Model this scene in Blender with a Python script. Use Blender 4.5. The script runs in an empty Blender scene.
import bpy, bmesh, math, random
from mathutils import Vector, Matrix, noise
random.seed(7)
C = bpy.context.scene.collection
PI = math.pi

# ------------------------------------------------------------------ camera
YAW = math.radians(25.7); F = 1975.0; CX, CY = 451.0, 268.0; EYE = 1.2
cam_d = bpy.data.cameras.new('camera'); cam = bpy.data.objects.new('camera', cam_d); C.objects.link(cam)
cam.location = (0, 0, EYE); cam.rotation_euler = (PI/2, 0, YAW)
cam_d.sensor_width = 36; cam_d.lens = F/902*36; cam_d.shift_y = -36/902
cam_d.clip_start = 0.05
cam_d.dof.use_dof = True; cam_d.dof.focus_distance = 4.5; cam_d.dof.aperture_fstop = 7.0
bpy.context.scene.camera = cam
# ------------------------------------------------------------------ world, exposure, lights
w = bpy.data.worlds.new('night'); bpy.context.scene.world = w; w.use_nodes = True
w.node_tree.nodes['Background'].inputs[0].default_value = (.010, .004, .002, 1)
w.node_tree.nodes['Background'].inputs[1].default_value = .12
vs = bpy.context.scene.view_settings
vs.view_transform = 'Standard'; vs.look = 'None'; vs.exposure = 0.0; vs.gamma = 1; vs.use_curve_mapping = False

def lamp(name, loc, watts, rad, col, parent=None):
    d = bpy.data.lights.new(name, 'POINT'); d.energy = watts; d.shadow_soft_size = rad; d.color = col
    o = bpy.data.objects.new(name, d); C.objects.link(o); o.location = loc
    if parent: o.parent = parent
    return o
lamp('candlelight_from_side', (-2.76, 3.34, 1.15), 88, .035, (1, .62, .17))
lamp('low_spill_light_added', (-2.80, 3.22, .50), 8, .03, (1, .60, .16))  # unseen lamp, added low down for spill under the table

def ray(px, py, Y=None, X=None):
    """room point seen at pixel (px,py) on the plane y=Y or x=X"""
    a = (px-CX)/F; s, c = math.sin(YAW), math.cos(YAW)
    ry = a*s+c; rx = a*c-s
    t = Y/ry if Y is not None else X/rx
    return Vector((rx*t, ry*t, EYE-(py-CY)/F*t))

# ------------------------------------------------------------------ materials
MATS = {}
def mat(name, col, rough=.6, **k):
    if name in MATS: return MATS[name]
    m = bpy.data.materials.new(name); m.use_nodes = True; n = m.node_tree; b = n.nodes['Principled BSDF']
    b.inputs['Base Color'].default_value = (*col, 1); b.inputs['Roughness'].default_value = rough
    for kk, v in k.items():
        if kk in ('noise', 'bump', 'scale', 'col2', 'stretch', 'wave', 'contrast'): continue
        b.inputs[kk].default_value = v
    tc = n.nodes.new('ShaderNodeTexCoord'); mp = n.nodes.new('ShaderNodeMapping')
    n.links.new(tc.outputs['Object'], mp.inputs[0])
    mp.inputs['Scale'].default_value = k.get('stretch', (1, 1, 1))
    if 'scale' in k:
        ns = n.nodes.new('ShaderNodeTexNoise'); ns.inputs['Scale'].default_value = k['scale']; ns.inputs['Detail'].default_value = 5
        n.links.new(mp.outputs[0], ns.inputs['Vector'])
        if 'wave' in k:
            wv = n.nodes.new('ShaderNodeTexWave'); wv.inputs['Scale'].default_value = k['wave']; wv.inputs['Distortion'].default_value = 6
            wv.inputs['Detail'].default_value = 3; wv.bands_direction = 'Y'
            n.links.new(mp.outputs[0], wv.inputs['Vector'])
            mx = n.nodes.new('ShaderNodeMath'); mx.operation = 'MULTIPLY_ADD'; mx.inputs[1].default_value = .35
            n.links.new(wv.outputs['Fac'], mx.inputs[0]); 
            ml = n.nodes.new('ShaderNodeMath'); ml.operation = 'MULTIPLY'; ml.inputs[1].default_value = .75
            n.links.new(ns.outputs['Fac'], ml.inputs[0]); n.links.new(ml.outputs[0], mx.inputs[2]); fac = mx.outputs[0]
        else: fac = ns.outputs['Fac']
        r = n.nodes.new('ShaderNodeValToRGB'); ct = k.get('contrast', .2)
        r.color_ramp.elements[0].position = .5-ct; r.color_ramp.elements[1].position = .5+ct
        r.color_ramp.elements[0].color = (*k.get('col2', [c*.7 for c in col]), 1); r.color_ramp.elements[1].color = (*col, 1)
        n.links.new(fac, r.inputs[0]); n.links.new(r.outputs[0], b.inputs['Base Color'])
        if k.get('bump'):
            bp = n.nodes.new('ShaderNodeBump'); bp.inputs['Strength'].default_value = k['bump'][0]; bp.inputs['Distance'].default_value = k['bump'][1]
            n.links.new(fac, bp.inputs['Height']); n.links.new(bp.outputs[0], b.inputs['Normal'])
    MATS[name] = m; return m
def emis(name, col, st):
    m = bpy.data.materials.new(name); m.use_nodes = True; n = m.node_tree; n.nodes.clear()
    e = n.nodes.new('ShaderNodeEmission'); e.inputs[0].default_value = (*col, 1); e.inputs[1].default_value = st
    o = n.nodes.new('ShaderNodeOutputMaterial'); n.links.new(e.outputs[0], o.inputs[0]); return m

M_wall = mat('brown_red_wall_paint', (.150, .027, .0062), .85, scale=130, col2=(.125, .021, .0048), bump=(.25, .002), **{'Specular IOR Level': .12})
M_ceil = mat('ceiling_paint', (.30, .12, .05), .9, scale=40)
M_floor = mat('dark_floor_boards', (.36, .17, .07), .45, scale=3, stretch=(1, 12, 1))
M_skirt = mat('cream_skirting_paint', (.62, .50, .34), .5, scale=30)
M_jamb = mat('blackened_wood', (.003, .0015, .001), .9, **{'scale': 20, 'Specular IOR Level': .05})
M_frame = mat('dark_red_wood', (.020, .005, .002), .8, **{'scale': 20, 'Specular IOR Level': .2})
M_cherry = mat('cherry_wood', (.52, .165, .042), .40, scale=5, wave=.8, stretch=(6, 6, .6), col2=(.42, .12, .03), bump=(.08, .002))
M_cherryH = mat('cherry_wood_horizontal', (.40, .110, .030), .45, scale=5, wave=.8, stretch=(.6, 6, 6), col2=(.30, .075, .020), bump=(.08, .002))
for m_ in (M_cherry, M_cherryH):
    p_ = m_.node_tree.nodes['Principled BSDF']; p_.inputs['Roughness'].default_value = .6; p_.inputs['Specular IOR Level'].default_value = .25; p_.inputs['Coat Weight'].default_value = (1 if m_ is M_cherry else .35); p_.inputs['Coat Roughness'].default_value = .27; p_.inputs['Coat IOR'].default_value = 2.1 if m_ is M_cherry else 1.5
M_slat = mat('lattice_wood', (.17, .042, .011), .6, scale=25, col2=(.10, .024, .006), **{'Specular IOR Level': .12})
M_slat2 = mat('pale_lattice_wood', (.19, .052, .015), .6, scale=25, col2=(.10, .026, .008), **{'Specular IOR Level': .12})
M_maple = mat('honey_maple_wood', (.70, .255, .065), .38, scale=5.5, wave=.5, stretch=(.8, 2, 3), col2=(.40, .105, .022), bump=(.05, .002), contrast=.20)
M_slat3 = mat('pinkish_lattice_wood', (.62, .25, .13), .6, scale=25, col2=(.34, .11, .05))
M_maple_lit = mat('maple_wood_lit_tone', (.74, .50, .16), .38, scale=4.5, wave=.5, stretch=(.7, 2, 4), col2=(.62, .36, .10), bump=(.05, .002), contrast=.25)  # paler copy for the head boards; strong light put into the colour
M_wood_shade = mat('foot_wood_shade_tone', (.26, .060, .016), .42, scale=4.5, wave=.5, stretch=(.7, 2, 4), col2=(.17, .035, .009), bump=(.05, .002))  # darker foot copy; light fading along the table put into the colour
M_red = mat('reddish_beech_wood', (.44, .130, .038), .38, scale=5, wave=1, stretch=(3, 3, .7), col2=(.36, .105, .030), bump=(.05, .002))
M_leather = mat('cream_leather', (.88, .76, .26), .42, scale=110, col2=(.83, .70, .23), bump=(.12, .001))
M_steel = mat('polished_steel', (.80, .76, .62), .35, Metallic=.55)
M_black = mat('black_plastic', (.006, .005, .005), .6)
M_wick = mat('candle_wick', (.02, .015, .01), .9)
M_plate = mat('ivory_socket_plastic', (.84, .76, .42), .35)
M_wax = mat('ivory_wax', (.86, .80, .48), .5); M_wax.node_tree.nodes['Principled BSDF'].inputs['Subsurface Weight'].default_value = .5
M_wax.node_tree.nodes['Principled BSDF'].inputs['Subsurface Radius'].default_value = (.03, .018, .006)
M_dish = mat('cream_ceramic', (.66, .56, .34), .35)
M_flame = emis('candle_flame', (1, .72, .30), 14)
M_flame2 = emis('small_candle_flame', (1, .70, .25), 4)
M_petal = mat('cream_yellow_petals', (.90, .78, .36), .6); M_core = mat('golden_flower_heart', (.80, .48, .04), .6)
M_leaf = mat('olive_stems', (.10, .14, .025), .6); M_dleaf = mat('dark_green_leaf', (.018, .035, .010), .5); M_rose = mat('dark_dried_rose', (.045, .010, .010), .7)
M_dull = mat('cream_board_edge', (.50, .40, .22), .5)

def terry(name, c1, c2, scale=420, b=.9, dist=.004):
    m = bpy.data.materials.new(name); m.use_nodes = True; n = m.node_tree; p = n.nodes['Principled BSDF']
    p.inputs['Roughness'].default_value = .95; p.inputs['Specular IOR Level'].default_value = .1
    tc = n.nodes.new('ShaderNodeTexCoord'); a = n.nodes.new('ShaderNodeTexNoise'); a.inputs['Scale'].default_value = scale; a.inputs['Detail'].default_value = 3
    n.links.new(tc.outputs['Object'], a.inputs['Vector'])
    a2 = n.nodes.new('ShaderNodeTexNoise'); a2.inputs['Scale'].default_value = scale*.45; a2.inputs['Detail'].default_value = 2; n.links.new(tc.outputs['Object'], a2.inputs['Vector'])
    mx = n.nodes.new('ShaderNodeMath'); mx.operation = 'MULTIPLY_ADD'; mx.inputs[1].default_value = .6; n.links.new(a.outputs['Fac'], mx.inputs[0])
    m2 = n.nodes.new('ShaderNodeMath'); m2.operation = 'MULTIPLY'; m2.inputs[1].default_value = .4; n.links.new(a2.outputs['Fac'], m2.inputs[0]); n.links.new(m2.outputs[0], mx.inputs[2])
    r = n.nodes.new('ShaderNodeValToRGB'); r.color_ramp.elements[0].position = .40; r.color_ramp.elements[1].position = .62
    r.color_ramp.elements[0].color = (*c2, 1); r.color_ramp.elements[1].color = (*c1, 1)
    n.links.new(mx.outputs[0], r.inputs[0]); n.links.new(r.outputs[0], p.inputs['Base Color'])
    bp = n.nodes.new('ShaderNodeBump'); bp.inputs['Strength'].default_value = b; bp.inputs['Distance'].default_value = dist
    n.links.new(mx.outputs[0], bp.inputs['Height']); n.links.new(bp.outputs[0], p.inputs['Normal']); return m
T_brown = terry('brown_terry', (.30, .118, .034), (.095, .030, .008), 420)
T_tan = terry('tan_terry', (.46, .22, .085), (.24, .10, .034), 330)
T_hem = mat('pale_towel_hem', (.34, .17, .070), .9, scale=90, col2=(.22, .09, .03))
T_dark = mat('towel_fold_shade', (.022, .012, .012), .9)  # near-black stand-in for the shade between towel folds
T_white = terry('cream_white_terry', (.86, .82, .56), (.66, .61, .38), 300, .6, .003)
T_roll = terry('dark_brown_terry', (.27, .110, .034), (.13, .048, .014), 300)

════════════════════

◆ REQUIREMENTS ◆
From the opening line of the data above, please print each line as written up to and including the line that contains "PI = math.pi", and nothing more.

◆ EXPECTED ANSWER ◆
Model this scene in Blender with a Python script. Use Blender 4.5. The script runs in an empty Blender scene.
import bpy, bmesh, math, random
from mathutils import Vector, Matrix, noise
random.seed(7)
C = bpy.context.scene.collection
PI = math.pi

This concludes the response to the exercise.